October 16, 2004

Comet hits Europe in 200 BC?

I'm having a problem with this.

A comet or asteroid smashed into modern-day Germany some 2,200 years ago, unleashing energy equivalent to thousands of atomic bombs, scientists revealed.

That should say 'theorized' instead of 'revealed'.
Colliding with the Earth's atmosphere at more than 43,000 kms (27,000 miles) per hour, the space rock probably broke up at an altitude of 70 kms (43 miles), they believe.

The biggest chunk smashed into the ground with a force equivalent to 106 million tonnes of TNT, or 8,500 Hiroshima bombs.
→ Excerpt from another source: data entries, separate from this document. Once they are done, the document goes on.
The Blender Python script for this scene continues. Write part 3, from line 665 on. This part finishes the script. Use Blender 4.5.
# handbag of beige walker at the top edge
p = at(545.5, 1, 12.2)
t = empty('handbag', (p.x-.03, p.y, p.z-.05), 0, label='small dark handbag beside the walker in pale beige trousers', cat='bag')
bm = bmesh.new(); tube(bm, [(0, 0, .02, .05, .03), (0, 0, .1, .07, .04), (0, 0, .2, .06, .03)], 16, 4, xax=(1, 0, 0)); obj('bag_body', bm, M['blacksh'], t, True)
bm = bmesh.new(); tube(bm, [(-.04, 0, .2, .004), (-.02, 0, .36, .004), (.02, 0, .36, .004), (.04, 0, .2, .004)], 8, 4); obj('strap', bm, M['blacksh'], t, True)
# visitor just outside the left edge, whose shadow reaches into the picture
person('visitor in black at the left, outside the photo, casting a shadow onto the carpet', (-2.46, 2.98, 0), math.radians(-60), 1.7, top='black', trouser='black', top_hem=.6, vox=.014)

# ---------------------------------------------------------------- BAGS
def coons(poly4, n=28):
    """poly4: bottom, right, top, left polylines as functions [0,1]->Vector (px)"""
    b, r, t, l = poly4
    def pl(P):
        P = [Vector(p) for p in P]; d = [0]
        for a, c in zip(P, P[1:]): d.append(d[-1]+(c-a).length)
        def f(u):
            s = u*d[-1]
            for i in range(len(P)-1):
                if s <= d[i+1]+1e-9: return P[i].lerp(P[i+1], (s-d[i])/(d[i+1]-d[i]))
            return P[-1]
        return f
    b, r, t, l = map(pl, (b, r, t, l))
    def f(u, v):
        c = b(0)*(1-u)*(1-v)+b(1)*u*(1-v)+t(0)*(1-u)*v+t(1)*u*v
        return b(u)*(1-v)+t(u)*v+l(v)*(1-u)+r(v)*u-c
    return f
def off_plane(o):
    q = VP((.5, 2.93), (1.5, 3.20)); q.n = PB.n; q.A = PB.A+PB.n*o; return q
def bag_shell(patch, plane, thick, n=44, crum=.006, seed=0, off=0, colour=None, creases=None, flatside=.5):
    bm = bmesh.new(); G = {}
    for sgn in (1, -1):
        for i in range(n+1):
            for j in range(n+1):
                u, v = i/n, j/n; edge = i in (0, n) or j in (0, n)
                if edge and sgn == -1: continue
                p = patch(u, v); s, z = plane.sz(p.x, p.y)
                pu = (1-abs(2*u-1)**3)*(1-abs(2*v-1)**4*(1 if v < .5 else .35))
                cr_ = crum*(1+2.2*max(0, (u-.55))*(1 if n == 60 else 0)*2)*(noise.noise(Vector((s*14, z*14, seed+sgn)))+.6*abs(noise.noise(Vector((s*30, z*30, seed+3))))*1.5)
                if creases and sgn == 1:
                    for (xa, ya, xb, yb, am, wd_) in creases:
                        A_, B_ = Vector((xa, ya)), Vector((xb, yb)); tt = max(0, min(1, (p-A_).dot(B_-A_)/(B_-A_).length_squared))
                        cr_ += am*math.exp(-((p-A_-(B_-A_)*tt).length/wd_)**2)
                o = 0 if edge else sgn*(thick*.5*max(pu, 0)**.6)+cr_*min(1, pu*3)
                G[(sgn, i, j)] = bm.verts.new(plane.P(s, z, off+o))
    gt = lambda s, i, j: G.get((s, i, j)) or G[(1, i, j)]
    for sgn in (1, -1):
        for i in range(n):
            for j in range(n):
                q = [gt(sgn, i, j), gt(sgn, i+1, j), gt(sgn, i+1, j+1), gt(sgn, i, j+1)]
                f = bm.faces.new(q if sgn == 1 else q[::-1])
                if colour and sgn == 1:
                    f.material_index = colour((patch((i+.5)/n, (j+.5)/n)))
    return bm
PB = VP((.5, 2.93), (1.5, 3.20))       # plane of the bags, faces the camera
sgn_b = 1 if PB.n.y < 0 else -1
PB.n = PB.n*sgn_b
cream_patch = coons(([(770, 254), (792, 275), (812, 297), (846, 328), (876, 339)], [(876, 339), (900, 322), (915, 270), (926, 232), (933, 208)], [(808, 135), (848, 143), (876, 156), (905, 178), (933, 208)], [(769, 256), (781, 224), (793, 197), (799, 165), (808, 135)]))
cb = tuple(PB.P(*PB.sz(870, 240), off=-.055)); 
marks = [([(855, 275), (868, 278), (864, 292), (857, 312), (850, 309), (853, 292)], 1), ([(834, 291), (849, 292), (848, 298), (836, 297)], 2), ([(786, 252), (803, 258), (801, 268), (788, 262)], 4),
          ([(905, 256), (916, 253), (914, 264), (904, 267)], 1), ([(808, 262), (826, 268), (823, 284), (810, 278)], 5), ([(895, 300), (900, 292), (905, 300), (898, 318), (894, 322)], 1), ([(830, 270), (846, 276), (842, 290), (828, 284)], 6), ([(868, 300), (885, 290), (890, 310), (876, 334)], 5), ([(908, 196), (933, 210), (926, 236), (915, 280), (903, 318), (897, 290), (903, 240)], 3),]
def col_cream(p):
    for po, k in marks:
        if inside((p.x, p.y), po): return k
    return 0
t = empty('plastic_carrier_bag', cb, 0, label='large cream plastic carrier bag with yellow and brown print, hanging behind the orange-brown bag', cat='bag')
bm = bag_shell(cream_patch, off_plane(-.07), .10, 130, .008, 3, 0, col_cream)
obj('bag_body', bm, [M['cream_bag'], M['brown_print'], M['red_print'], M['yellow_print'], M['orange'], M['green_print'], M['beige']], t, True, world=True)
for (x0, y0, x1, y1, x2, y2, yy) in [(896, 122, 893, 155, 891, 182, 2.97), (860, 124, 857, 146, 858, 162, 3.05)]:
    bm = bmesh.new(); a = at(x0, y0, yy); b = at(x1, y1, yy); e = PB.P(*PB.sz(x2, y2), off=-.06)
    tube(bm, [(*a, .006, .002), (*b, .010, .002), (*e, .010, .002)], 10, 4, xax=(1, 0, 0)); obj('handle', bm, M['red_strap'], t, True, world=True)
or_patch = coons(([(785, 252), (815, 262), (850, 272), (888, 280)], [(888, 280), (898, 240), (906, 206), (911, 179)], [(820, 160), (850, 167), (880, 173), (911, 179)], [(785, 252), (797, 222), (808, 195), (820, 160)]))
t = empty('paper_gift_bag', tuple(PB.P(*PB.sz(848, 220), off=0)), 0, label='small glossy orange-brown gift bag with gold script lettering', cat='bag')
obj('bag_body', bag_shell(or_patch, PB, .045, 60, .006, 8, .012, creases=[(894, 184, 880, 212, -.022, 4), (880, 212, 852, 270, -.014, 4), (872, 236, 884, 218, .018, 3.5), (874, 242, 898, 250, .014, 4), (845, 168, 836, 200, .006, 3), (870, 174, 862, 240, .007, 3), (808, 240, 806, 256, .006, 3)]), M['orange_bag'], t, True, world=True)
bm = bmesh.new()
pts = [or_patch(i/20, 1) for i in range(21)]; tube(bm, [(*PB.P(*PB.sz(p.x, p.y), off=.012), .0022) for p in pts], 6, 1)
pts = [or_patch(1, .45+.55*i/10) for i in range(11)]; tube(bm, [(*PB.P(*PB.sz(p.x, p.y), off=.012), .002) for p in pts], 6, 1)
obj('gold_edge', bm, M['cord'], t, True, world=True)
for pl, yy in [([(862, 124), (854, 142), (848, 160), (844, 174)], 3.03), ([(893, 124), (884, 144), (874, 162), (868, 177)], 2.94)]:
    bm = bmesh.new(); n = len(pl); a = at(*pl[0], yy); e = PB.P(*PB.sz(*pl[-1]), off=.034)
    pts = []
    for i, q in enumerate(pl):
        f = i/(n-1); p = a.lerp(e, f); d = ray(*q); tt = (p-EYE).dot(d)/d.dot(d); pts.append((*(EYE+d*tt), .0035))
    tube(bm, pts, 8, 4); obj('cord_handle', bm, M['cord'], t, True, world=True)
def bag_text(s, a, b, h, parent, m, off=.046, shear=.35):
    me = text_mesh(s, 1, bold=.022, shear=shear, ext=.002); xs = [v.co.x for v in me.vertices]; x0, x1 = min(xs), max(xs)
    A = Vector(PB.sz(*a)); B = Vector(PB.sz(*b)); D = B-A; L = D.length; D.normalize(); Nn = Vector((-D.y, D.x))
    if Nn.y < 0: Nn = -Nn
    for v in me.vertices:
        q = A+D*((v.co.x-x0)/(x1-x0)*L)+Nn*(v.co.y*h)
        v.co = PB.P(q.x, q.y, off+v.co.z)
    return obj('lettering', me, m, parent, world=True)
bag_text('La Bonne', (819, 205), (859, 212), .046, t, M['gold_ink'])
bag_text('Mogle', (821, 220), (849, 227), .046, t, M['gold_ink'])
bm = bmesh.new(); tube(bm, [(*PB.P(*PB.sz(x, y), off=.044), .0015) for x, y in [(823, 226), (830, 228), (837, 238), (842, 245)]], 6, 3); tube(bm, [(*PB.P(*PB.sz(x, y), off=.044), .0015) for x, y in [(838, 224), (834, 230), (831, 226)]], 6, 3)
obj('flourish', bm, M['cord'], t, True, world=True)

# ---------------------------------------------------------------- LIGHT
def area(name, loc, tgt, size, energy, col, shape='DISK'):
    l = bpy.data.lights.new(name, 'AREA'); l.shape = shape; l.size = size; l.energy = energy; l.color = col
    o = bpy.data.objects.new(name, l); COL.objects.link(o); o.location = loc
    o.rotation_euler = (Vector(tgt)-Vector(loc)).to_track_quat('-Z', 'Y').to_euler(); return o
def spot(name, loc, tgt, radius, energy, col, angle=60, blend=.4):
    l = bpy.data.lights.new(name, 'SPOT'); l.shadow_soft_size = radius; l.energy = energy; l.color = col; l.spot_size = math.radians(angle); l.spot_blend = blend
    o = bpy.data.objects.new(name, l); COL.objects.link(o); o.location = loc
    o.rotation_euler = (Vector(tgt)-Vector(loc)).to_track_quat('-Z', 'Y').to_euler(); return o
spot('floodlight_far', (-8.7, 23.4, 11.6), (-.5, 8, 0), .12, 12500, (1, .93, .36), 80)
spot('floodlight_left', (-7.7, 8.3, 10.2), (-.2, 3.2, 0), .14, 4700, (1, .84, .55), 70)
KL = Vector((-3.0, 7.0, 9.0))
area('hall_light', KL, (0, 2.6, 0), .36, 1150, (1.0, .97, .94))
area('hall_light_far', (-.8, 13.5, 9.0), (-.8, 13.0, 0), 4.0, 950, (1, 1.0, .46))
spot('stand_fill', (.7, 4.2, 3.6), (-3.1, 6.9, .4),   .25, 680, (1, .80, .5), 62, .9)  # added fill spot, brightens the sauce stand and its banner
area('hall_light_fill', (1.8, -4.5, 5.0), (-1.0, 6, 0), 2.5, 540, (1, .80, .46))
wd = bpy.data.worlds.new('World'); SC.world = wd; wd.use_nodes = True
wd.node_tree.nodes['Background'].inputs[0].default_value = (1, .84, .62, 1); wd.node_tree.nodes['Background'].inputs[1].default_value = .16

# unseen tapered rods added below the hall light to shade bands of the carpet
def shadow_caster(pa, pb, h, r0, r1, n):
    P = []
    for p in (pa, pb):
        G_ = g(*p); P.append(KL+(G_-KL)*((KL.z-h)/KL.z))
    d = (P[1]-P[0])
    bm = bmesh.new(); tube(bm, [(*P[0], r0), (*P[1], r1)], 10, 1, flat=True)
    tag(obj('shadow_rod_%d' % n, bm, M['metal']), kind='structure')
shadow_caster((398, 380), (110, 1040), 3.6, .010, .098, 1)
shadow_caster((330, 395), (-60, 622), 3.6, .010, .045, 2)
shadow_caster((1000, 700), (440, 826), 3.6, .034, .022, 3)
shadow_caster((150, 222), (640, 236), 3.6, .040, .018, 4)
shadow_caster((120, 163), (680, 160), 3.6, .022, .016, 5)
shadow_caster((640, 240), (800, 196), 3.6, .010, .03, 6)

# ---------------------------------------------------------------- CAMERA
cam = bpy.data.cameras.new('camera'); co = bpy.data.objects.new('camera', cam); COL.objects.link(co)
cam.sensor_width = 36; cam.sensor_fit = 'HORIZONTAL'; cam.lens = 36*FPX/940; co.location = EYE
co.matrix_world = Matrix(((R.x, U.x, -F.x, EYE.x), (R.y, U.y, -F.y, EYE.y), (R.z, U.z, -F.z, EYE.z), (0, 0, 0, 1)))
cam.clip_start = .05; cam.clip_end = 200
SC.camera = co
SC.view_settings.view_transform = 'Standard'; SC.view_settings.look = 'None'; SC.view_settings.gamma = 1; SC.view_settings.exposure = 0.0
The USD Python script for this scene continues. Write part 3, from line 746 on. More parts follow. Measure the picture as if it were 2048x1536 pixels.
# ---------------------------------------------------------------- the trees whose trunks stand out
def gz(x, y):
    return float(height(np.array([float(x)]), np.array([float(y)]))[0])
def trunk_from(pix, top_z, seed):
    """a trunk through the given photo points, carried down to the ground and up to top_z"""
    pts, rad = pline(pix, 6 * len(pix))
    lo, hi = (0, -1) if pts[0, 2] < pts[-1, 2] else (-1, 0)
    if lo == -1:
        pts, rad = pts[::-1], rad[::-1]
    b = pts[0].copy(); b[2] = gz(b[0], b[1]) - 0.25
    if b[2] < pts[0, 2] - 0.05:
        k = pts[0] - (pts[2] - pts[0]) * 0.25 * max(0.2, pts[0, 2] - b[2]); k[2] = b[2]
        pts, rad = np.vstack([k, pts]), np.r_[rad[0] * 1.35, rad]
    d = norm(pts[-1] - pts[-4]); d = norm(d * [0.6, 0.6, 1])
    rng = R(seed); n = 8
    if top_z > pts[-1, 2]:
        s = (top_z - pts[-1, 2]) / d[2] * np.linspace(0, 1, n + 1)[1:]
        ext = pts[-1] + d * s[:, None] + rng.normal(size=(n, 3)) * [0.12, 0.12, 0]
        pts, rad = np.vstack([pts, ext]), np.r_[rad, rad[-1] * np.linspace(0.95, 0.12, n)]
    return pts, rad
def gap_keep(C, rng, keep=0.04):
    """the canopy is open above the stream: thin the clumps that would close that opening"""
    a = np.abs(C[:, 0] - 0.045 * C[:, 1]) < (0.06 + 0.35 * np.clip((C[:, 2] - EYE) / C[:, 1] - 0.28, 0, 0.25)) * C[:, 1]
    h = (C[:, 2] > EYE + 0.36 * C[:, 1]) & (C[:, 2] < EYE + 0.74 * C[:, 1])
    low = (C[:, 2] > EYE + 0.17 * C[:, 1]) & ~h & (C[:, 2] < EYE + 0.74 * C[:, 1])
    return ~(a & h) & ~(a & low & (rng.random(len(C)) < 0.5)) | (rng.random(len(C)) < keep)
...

"The forest beneath the blast would have ignited suddenly, burning until the impact's blast wave shut down the conflagration," the investigators said.

"Dust may have been blown into the stratosphere, where it would have been transported around the globe easily... The region must have been devastated for decades."

Now, this is the heart of Europe we're talking about, and even though it's a couple hundred years before Christ, this area isn't unpopulated. I find it hard to believe that an event of this magnitude wouldn't live on in lore or folktales. I've never heard anything that even hints at it.

I can certainly believe that a comet or meteor hit that area, but it's their timeline that I question. Make the impact a thousand or two years earlier, and the lack of historical references makes more sense to me.

Posted by Ted at October 16, 2004 04:44 AM
Category: SciTech

You're right--I think the Romans and Greeks and Egyptians might have noticed that it seemed a little dusty up north...

Maybe you missed the part where the scientists said that it was George Bush's fault for not signing Kyoto....

Posted by: Susie at October 18, 2004 11:16 AM

The Romans weren't in modern-day Germany at the time. They avoided the Alps and eventually (much later than 200 BC) moved west to Spain and France and up the the British Isles.
The Germanic regions were persona non Romana.

The region was inhabitited by uncivilized tribes who had no written history. A natural catastrophe like the one described sounds like it should have been remembered, though,... and maybe it WAS for a while.

But maybe it was just too BIG an event to be taken seriously by the Romans.
It does seem strange that such an event would seemingly go unrecounted in folklore for the centuries that followed. But, then again, maybe it just got lost in the shuffle of meaningful lore just because of it's unbelievability.